▶ **TASK REQUIREMENTS**
Return all of the data exactly as given.

*** STORED DATA

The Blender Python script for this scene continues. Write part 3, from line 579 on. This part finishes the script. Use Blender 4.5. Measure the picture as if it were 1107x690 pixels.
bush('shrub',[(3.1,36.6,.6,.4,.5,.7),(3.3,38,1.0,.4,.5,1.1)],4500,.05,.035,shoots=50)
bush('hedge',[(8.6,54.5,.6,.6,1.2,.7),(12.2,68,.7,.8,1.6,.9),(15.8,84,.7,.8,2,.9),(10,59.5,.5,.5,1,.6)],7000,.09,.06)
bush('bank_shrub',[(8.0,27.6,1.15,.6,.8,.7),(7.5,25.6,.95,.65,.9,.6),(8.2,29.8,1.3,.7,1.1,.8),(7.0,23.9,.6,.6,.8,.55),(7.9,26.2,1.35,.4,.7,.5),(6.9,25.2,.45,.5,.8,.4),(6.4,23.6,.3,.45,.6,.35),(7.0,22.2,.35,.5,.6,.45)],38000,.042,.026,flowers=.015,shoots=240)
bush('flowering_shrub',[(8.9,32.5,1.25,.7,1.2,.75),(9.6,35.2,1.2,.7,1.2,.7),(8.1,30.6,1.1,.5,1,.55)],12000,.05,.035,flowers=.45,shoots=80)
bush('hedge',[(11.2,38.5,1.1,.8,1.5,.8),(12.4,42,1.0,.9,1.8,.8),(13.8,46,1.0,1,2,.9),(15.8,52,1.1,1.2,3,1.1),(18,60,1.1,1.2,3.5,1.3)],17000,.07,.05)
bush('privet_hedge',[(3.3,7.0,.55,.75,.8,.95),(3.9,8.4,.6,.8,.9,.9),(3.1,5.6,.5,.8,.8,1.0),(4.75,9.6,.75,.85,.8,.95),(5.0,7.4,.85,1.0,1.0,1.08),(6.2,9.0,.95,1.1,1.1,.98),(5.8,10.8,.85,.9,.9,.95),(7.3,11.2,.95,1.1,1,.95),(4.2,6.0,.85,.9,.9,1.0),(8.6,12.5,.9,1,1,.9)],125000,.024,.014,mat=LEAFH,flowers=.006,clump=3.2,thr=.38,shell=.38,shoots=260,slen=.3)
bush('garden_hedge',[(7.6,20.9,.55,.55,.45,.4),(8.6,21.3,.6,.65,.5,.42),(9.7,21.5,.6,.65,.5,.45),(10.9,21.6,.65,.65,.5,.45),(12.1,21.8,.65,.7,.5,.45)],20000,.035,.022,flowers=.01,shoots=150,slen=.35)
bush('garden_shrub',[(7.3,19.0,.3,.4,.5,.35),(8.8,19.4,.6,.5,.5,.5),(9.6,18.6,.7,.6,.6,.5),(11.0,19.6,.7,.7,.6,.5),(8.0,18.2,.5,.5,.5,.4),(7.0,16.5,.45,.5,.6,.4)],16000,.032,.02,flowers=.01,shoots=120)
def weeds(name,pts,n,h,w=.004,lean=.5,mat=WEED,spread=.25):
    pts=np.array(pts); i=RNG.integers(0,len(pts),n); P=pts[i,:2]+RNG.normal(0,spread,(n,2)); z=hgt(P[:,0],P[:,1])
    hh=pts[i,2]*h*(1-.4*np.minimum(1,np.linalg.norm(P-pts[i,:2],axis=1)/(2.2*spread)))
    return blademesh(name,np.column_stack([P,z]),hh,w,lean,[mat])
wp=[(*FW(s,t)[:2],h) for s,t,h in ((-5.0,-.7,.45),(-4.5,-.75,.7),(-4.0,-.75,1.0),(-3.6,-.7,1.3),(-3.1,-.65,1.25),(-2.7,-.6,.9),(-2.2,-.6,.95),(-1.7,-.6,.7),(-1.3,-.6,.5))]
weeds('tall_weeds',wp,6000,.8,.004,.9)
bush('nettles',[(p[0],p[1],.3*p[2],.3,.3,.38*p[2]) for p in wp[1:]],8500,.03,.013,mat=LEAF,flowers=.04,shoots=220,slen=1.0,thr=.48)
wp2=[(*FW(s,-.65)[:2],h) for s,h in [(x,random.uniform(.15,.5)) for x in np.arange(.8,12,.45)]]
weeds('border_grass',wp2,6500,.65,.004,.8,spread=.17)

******

▶ **RESULT**
The Blender Python script for this scene continues. Write part 3, from line 579 on. This part finishes the script. Use Blender 4.5. Measure the picture as if it were 1107x690 pixels.
bush('shrub',[(3.1,36.6,.6,.4,.5,.7),(3.3,38,1.0,.4,.5,1.1)],4500,.05,.035,shoots=50)
bush('hedge',[(8.6,54.5,.6,.6,1.2,.7),(12.2,68,.7,.8,1.6,.9),(15.8,84,.7,.8,2,.9),(10,59.5,.5,.5,1,.6)],7000,.09,.06)
bush('bank_shrub',[(8.0,27.6,1.15,.6,.8,.7),(7.5,25.6,.95,.65,.9,.6),(8.2,29.8,1.3,.7,1.1,.8),(7.0,23.9,.6,.6,.8,.55),(7.9,26.2,1.35,.4,.7,.5),(6.9,25.2,.45,.5,.8,.4),(6.4,23.6,.3,.45,.6,.35),(7.0,22.2,.35,.5,.6,.45)],38000,.042,.026,flowers=.015,shoots=240)
bush('flowering_shrub',[(8.9,32.5,1.25,.7,1.2,.75),(9.6,35.2,1.2,.7,1.2,.7),(8.1,30.6,1.1,.5,1,.55)],12000,.05,.035,flowers=.45,shoots=80)
bush('hedge',[(11.2,38.5,1.1,.8,1.5,.8),(12.4,42,1.0,.9,1.8,.8),(13.8,46,1.0,1,2,.9),(15.8,52,1.1,1.2,3,1.1),(18,60,1.1,1.2,3.5,1.3)],17000,.07,.05)
bush('privet_hedge',[(3.3,7.0,.55,.75,.8,.95),(3.9,8.4,.6,.8,.9,.9),(3.1,5.6,.5,.8,.8,1.0),(4.75,9.6,.75,.85,.8,.95),(5.0,7.4,.85,1.0,1.0,1.08),(6.2,9.0,.95,1.1,1.1,.98),(5.8,10.8,.85,.9,.9,.95),(7.3,11.2,.95,1.1,1,.95),(4.2,6.0,.85,.9,.9,1.0),(8.6,12.5,.9,1,1,.9)],125000,.024,.014,mat=LEAFH,flowers=.006,clump=3.2,thr=.38,shell=.38,shoots=260,slen=.3)
bush('garden_hedge',[(7.6,20.9,.55,.55,.45,.4),(8.6,21.3,.6,.65,.5,.42),(9.7,21.5,.6,.65,.5,.45),(10.9,21.6,.65,.65,.5,.45),(12.1,21.8,.65,.7,.5,.45)],20000,.035,.022,flowers=.01,shoots=150,slen=.35)
bush('garden_shrub',[(7.3,19.0,.3,.4,.5,.35),(8.8,19.4,.6,.5,.5,.5),(9.6,18.6,.7,.6,.6,.5),(11.0,19.6,.7,.7,.6,.5),(8.0,18.2,.5,.5,.5,.4),(7.0,16.5,.45,.5,.6,.4)],16000,.032,.02,flowers=.01,shoots=120)
def weeds(name,pts,n,h,w=.004,lean=.5,mat=WEED,spread=.25):
    pts=np.array(pts); i=RNG.integers(0,len(pts),n); P=pts[i,:2]+RNG.normal(0,spread,(n,2)); z=hgt(P[:,0],P[:,1])
    hh=pts[i,2]*h*(1-.4*np.minimum(1,np.linalg.norm(P-pts[i,:2],axis=1)/(2.2*spread)))
    return blademesh(name,np.column_stack([P,z]),hh,w,lean,[mat])
wp=[(*FW(s,t)[:2],h) for s,t,h in ((-5.0,-.7,.45),(-4.5,-.75,.7),(-4.0,-.75,1.0),(-3.6,-.7,1.3),(-3.1,-.65,1.25),(-2.7,-.6,.9),(-2.2,-.6,.95),(-1.7,-.6,.7),(-1.3,-.6,.5))]
weeds('tall_weeds',wp,6000,.8,.004,.9)
bush('nettles',[(p[0],p[1],.3*p[2],.3,.3,.38*p[2]) for p in wp[1:]],8500,.03,.013,mat=LEAF,flowers=.04,shoots=220,slen=1.0,thr=.48)
wp2=[(*FW(s,-.65)[:2],h) for s,h in [(x,random.uniform(.15,.5)) for x in np.arange(.8,12,.45)]]
weeds('border_grass',wp2,6500,.65,.004,.8,spread=.17)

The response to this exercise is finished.